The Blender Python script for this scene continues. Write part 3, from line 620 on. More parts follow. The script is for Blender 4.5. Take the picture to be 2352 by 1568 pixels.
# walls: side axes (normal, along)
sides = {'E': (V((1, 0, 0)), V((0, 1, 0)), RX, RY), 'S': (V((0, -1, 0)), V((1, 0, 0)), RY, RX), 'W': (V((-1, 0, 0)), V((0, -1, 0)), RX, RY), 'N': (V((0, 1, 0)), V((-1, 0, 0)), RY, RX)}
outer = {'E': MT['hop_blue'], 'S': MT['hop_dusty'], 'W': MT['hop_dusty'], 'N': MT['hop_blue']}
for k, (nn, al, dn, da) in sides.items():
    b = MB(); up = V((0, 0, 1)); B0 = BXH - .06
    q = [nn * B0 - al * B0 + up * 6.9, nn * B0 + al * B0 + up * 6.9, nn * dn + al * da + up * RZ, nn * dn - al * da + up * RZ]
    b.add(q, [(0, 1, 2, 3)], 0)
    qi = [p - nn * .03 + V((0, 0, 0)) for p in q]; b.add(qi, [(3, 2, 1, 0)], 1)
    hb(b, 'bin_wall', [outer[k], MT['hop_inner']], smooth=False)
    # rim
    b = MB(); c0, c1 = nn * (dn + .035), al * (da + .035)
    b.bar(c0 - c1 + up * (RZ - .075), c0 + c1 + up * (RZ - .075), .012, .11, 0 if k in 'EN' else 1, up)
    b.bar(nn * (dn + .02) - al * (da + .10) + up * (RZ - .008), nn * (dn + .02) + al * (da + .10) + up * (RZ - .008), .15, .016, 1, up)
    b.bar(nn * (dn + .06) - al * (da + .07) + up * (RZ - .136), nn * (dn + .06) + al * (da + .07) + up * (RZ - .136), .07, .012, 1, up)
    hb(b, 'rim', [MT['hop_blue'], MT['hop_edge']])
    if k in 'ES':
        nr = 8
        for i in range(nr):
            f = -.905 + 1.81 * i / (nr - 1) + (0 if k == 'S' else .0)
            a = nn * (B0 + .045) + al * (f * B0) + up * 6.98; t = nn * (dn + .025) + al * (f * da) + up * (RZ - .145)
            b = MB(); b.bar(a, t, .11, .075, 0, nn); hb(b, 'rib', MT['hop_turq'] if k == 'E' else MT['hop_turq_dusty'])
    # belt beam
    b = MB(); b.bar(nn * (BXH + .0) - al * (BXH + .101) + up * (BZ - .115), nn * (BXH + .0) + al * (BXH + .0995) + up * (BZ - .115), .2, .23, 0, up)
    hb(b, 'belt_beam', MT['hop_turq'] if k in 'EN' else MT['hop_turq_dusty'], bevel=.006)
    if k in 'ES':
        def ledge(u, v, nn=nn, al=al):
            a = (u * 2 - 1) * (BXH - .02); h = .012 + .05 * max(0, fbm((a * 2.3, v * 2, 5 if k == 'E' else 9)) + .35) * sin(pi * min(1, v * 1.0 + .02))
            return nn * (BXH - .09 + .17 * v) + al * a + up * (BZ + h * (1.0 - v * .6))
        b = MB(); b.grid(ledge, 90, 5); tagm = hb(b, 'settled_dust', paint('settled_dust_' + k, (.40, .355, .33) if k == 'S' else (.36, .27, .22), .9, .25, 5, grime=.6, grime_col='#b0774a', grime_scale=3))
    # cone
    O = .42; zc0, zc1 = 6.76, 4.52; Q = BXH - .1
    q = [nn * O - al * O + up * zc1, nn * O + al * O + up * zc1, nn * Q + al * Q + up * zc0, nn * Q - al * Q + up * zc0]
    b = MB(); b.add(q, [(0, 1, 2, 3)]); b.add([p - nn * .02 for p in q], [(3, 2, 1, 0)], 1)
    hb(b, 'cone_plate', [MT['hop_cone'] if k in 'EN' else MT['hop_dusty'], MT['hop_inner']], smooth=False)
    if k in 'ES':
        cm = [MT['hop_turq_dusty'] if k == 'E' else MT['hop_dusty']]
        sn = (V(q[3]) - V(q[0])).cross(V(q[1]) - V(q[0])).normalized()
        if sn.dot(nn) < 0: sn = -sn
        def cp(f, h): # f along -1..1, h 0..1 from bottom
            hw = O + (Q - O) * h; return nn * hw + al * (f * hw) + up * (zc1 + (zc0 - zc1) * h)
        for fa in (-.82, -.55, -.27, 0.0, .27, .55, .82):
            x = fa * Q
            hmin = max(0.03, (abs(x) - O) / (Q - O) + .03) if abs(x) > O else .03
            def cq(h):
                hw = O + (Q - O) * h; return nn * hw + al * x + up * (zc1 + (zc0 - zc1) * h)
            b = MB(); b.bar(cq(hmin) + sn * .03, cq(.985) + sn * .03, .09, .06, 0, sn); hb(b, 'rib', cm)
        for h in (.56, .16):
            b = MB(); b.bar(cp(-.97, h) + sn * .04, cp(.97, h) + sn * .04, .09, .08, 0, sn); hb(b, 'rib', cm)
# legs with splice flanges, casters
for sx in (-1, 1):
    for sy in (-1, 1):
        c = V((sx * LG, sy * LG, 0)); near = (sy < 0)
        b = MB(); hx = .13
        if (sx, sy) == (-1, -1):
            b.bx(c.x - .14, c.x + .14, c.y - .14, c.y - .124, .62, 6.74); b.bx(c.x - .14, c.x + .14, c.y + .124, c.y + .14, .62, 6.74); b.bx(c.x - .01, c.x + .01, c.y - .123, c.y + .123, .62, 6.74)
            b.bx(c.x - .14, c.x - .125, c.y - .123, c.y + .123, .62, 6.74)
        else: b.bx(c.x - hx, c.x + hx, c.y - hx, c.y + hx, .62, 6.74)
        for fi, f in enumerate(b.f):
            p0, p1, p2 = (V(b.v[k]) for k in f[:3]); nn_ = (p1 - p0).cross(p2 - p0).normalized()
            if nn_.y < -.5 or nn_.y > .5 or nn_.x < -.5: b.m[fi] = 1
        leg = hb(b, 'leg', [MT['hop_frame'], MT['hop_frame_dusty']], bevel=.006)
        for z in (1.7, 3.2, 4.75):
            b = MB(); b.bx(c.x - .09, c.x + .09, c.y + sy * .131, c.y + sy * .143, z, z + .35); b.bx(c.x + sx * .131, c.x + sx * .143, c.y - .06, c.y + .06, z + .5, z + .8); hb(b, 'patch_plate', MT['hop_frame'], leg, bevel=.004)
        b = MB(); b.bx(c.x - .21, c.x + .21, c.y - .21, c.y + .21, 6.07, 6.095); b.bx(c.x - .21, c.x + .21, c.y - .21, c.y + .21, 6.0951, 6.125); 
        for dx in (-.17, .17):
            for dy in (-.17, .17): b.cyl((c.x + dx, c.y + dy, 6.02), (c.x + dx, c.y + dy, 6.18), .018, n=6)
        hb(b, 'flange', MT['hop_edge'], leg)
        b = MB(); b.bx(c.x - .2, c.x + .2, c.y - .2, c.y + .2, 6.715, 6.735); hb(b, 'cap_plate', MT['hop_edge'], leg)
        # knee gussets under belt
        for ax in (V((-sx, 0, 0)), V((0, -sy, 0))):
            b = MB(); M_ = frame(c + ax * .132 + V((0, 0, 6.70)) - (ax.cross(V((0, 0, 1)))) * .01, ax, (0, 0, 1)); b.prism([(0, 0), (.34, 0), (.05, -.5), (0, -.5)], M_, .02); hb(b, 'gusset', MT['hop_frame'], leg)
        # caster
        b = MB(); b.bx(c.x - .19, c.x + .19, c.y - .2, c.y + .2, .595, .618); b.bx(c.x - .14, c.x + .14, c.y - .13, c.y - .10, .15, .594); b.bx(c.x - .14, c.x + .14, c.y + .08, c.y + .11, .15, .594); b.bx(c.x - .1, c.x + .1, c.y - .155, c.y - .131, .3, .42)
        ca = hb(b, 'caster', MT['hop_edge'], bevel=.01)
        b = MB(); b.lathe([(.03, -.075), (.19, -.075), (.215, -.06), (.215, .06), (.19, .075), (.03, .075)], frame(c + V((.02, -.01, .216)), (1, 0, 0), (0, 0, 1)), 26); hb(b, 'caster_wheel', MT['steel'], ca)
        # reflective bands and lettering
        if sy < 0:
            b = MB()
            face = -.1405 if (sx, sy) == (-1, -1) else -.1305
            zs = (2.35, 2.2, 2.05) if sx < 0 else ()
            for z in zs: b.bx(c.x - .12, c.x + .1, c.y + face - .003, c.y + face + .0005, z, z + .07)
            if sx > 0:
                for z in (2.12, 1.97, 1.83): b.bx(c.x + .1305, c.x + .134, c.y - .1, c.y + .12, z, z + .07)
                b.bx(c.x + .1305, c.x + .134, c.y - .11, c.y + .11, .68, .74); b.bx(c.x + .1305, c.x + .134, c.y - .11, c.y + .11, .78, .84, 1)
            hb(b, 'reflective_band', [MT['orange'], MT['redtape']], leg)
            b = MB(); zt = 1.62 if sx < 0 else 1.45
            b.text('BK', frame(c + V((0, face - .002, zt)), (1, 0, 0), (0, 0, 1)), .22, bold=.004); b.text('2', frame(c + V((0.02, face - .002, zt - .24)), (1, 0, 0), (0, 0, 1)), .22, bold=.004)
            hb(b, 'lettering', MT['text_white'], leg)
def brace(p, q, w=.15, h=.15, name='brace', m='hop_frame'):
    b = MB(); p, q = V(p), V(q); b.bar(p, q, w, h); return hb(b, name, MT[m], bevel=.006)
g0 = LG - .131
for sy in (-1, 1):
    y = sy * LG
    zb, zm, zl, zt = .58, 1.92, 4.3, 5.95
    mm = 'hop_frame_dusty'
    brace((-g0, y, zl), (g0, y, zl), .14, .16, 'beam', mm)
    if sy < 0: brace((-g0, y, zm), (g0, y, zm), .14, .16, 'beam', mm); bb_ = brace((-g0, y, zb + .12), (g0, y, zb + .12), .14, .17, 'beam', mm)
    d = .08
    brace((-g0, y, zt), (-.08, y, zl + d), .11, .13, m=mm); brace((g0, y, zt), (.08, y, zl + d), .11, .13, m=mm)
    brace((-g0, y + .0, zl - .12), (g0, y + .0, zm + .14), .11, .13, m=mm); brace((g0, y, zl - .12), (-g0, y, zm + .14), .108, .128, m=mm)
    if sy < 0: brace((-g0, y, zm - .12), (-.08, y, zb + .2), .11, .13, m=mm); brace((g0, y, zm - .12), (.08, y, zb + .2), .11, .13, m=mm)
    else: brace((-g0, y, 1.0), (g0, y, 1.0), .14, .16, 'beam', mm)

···

To be done -
Return the opening line of the data and every line after it through the line containing "qi = [p - nn", please, exactly as written and with nothing added.

The solution -
The Blender Python script for this scene continues. Write part 3, from line 620 on. More parts follow. The script is for Blender 4.5. Take the picture to be 2352 by 1568 pixels.
# walls: side axes (normal, along)
sides = {'E': (V((1, 0, 0)), V((0, 1, 0)), RX, RY), 'S': (V((0, -1, 0)), V((1, 0, 0)), RY, RX), 'W': (V((-1, 0, 0)), V((0, -1, 0)), RX, RY), 'N': (V((0, 1, 0)), V((-1, 0, 0)), RY, RX)}
outer = {'E': MT['hop_blue'], 'S': MT['hop_dusty'], 'W': MT['hop_dusty'], 'N': MT['hop_blue']}
for k, (nn, al, dn, da) in sides.items():
    b = MB(); up = V((0, 0, 1)); B0 = BXH - .06
    q = [nn * B0 - al * B0 + up * 6.9, nn * B0 + al * B0 + up * 6.9, nn * dn + al * da + up * RZ, nn * dn - al * da + up * RZ]
    b.add(q, [(0, 1, 2, 3)], 0)
    qi = [p - nn * .03 + V((0, 0, 0)) for p in q]; b.add(qi, [(3, 2, 1, 0)], 1)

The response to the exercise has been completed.